The book, "Crossing the Finish Line: Completing College at America's Public Universities," focuses on data from 21 flagship public universities and 47 other state institutions. It presents research indicating that students who attended schools which were academically demanding were far more likely to graduate than students with similar academic qualifications enrolled in easier schools.

"There is a net effect related to selectivity that is powerful," noted William Bowen, president emeritus of Princeton University and lead author of the book, who was quoted in USA Today.

The New York Times notes, for example, that only 33 percent of freshmen who enter the University of Massachusetts Boston graduate within six years. Less than 41 percent graduate from the University of Montana, and 44 percent from the University of New Mexico.
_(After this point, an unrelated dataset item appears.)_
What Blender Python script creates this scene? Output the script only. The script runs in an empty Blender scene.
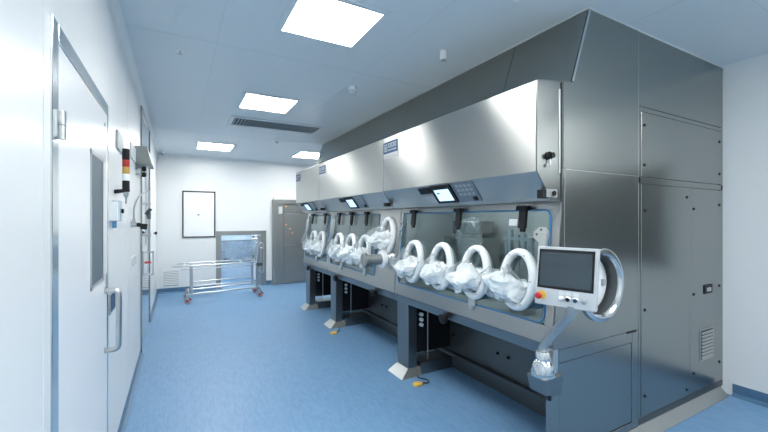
import bpy, bmesh, math, random
from mathutils import Vector, Matrix, noise
C = bpy.context.scene.collection
sc = bpy.context.scene
PI = math.pi
random.seed(4)

# ---------------------------------------------------------------- camera, world, exposure
cam = bpy.data.cameras.new('camera'); camo = bpy.data.objects.new('camera', cam); C.objects.link(camo)
sc.camera = camo
cam.sensor_fit = 'HORIZONTAL'; cam.sensor_width = 36.0; cam.lens = 36.0*375/768
cam.shift_y = 3/768.0
cam.clip_start = 0.02
camo.location = (0, 0, 1.5)
camo.rotation_euler = (PI/2, 0, -math.atan(207/375))
w = bpy.data.worlds.new('world'); sc.world = w; w.use_nodes = True
w.node_tree.nodes['Background'].inputs[0].default_value = (.85, .92, .97, 1)
w.node_tree.nodes['Background'].inputs[1].default_value = 0.15
sc.view_settings.view_transform = 'Standard'; sc.view_settings.look = 'None'
sc.view_settings.gamma = 1; sc.view_settings.use_curve_mapping = False
sc.view_settings.exposure = 0.6
LIGHT_STRENGTH = 22.0
LIGHT_COLOR = (1.0, .985, .955)

# ---------------------------------------------------------------- materials
def nt(name):
    m = bpy.data.materials.new(name); m.use_nodes = True
    return m, m.node_tree.nodes, m.node_tree.links, m.node_tree.nodes['Principled BSDF']
def mat(name, col, rough=.5, metal=0., var=.04, scale=12., spec=.5, coat=0., trans=0., bump=0.):
    m, n, l, b = nt(name)
    tc = n.new('ShaderNodeTexCoord'); nz = n.new('ShaderNodeTexNoise'); nz.inputs['Scale'].default_value = scale
    nz.inputs['Detail'].default_value = 3
    l.new(tc.outputs['Object'], nz.inputs['Vector'])
    r = n.new('ShaderNodeMixRGB'); r.blend_type = 'MIX'
    r.inputs[1].default_value = (*[max(0, c*(1-var)) for c in col], 1)
    r.inputs[2].default_value = (*[min(1, c*(1+var)) for c in col], 1)
    l.new(nz.outputs['Fac'], r.inputs[0]); l.new(r.outputs[0], b.inputs['Base Color'])
    b.inputs['Roughness'].default_value = rough; b.inputs['Metallic'].default_value = metal
    b.inputs['Specular IOR Level'].default_value = spec; b.inputs['Coat Weight'].default_value = coat
    b.inputs['Transmission Weight'].default_value = trans
    if bump:
        bp = n.new('ShaderNodeBump'); bp.inputs['Strength'].default_value = bump; bp.inputs['Distance'].default_value = .01
        l.new(nz.outputs['Fac'], bp.inputs['Height']); l.new(bp.outputs[0], b.inputs['Normal'])
    return m
def steel(name, col, rough, aniso=.7, stretch=(1.5, .4, 5), vert=False):
    """brushed stainless steel: the grain runs along the sheet, reflections smear across it"""
    m, n, l, b = nt(name)
    tc = n.new('ShaderNodeTexCoord'); mp = n.new('ShaderNodeMapping')
    mp.inputs['Scale'].default_value = stretch
    nz = n.new('ShaderNodeTexNoise'); nz.inputs['Scale'].default_value = 3; nz.inputs['Detail'].default_value = 4
    l.new(tc.outputs['Object'], mp.inputs[0]); l.new(mp.outputs[0], nz.inputs['Vector'])
    r = n.new('ShaderNodeMapRange'); r.inputs['To Min'].default_value = rough-.003; r.inputs['To Max'].default_value = rough+.003
    l.new(nz.outputs['Fac'], r.inputs[0]); l.new(r.outputs[0], b.inputs['Roughness'])
    cr = n.new('ShaderNodeMixRGB'); cr.inputs[1].default_value = (*[c*.99 for c in col], 1); cr.inputs[2].default_value = (*[c*1.01 for c in col], 1)
    l.new(nz.outputs['Fac'], cr.inputs[0]); l.new(cr.outputs[0], b.inputs['Base Color'])
    b.inputs['Metallic'].default_value = 1; b.inputs['Anisotropic'].default_value = aniso
    g = n.new('ShaderNodeNewGeometry'); v = n.new('ShaderNodeVectorMath'); v.operation = 'CROSS_PRODUCT'
    v.inputs[1].default_value = (.02, .01, 1)
    l.new(g.outputs['Normal'], v.inputs[0])
    if vert:
        l.new(v.outputs[0], b.inputs['Tangent'])
    else:
        v2 = n.new('ShaderNodeVectorMath'); v2.operation = 'CROSS_PRODUCT'
        l.new(g.outputs['Normal'], v2.inputs[0]); l.new(v.outputs[0], v2.inputs[1]); l.new(v2.outputs[0], b.inputs['Tangent'])
    return m
def emit(name, col, s):
    m, n, l, b = nt(name)
    b.inputs['Base Color'].default_value = (*col, 1); b.inputs['Emission Color'].default_value = (*col, 1)
    b.inputs['Emission Strength'].default_value = s
    return m
def glassy(name, tint=(.8, .88, .9), gl=.05, rough=.02, white=0., wcol=(.9, .93, .95)):
    """thin clear sheet: mostly see-through, with reflections; optional milky part"""
    m, n, l, b = nt(name); n.remove(b); out = n['Material Output']
    t = n.new('ShaderNodeBsdfTransparent'); t.inputs[0].default_value = (*tint, 1)
    g = n.new('ShaderNodeBsdfGlossy'); g.inputs['Roughness'].default_value = rough
    lw = n.new('ShaderNodeLayerWeight'); lw.inputs[0].default_value = .5; fr = n.new('ShaderNodeMath'); fr.operation = 'POWER'; fr.inputs[1].default_value = 4; l.new(lw.outputs['Facing'], fr.inputs[0])
    ml = n.new('ShaderNodeMath'); ml.operation = 'MULTIPLY'; ml.inputs[1].default_value = .7; l.new(fr.outputs[0], ml.inputs[0])
    ad = n.new('ShaderNodeMath'); ad.inputs[1].default_value = gl; ad.use_clamp = True; l.new(ml.outputs[0], ad.inputs[0])
    mx = n.new('ShaderNodeMixShader'); l.new(ad.outputs[0], mx.inputs[0]); l.new(t.outputs[0], mx.inputs[1]); l.new(g.outputs[0], mx.inputs[2])
    last = mx
    if white > 0:
        d = n.new('ShaderNodeBsdfDiffuse'); d.inputs[0].default_value = (*wcol, 1)
        tl = n.new('ShaderNodeBsdfTranslucent'); tl.inputs[0].default_value = (*wcol, 1)
        dm = n.new('ShaderNodeMixShader'); l.new(d.outputs[0], dm.inputs[1]); l.new(tl.outputs[0], dm.inputs[2])
        tc = n.new('ShaderNodeTexCoord'); nz = n.new('ShaderNodeTexNoise'); nz.inputs['Scale'].default_value = 14; nz.inputs['Detail'].default_value = 6
        l.new(tc.outputs['Object'], nz.inputs['Vector'])
        mr = n.new('ShaderNodeMapRange'); mr.inputs['From Min'].default_value = .35; mr.inputs['From Max'].default_value = .7
        mr.inputs['To Min'].default_value = white*.5; mr.inputs['To Max'].default_value = min(1, white*1.7)
        l.new(nz.outputs['Fac'], mr.inputs[0])
        m2 = n.new('ShaderNodeMixShader'); l.new(mr.outputs[0], m2.inputs[0]); l.new(mx.outputs[0], m2.inputs[1]); l.new(dm.outputs[0], m2.inputs[2])
        last = m2
    l.new(last.outputs[0], out.inputs[0])
    return m

WALL = mat('wall_panel_white', (.79, .82, .825), .32, var=.01, scale=2)
CEIL = mat('ceiling_panel_white', (.66, .735, .775), .42, var=.015, scale=2)
TRIMW = mat('white_trim', (.78, .82, .83), .35, var=.01)
DOORW = mat('door_white', (.84, .86, .865), .22, var=.01, scale=2)
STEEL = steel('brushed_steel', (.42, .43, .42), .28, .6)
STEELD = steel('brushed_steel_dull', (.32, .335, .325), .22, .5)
STEELC = mat('chamber_steel', (.40, .43, .43), .5, .35, var=.05)
STEELM = mat('matt_steel', (.34, .36, .355), .38, .7, var=.04, scale=5)
HOUSE = mat('silver_housing', (.50, .54, .57), .35, .2, var=.01)
STEELH = steel('brushed_steel_canopy', (.43, .44, .425), .30, .93)
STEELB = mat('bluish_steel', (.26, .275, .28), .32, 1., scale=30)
POL = mat('polished_steel', (.68, .71, .72), .16, 1., scale=40)
SATIN = mat('satin_steel', (.55, .58, .59), .30, 1., scale=40)
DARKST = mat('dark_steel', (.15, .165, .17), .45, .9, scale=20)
BLACK = mat('black_plastic', (.010, .011, .013), .5, var=.1, spec=.25)
GROOVE = mat('seam_black', (.03, .035, .04), .6, var=.1)
SEAML = mat('seam_bright', (.75, .78, .78), .25, 1., scale=30)
BLUEG = mat('blue_silicone', (.045, .19, .38), .35, var=.1)
BLUEP = mat('blue_fabric', (.05, .25, .50), .6, var=.3, scale=60, bump=.5)
WPLAS = mat('white_plastic', (.82, .85, .86), .35, var=.01)
GREYP = mat('grey_plastic', (.36, .39, .41), .45)
LGREY = mat('light_grey_plastic', (.62, .66, .68), .4)
PALEB = mat('pale_blue_plastic', (.55, .68, .80), .4)
GLOVE = mat('white_glove_fabric', (.88, .90, .90), .45, var=.03, scale=30, bump=.25)
RED = mat('red_plastic', (.55, .02, .02), .35)
AMBER = mat('amber_plastic', (.60, .36, .05), .35)
YELLOW = mat('yellow_plastic', (.75, .48, .08), .45)
ORANGE = emit('orange_lamp', (1, .35, .05), 1.2)
LENSR = mat('red_lens', (.42, .025, .02), .3)
LENSA = mat('amber_lens', (.55, .34, .08), .3)
LENSW = mat('clear_lens', (.92, .94, .94), .2)
SCREEN = mat('dark_screen', (.035, .055, .07), .22, var=.05)
LITSCR = emit('lit_screen', (.55, .75, .90), .75)
BADGE = mat('badge_blue', (.03, .085, .17), .5, spec=.2)
LETTER = mat('badge_letters', (.42, .47, .50), .5)
BADGEW = mat('badge_white', (.50, .53, .54), .45)
GLASS = glassy('isolator_glass', (.78, .86, .88), .03)
CLEAR = glassy('clear_glass', (.86, .92, .94), .05)
DGLASS = glassy('dark_door_glass', (.35, .42, .45), .15, .05)
BAG = glassy('plastic_bag_film', (.95, .97, .975), .06, .14, white=.12)
LIGHT = emit('light_panel', LIGHT_COLOR, LIGHT_STRENGTH)
CHLAMP = emit('chamber_lamp', LIGHT_COLOR, 6)
WINP = mat('white_window_blind', (.84, .87, .88), .15, var=.01, scale=3)
INNERW = mat('hatch_inner_white', (.80, .86, .90), .3)
INNERB = mat('hatch_inner_blue', (.42, .56, .70), .25, var=.15, scale=12)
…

"The United States does a good job enrolling teenagers in college," says the Times, "but only half of students who enroll end up with a bachelor's degree."

The study found that wealthy students typically attend colleges that do the best jobs producing graduates, while lower-income students--regardless of their academic qualifications--often attend colleges that produce dropouts.

"It's really a waste," said Bowen, who was quoted in the Times, "and a big problem for the country."

Bowen suggested that one reason selective colleges graduate more students is because of peer pressure and expectations. "If you go to a place where the assumption is that everybody is going to graduate. . .you don't want to be the person who falls behind," he explained.

Moreover, the study indicated that students who lived in a residence hall their first semester were more likely to graduate than those who lived off-campus, underscoring research which indicated that students who made personal connections on campus were more likely to persevere.

The Associated Press [from an article originally located at http://www.google.com/hostednews/ap/article/ALeqM5g6ds2PoAZ0MnHX-coFnKpULuWbAgD9AJIHAG0] noted some other interesting conclusions presented in the book: According to the authors, the SAT and ACT standardized college tests are of "exceedingly modest" use in predicting who will graduate from college. They suggested that high school grades, AP exams and subject matter tests were much better methods for predicting graduation rates.

In addition, the study found that students beginning at two-year schools were less likely to complete a bachelor's degree than students who started at four-year schools. However, the authors urged four-year colleges to consider accepting more community college transfers in order to make public universities more diverse.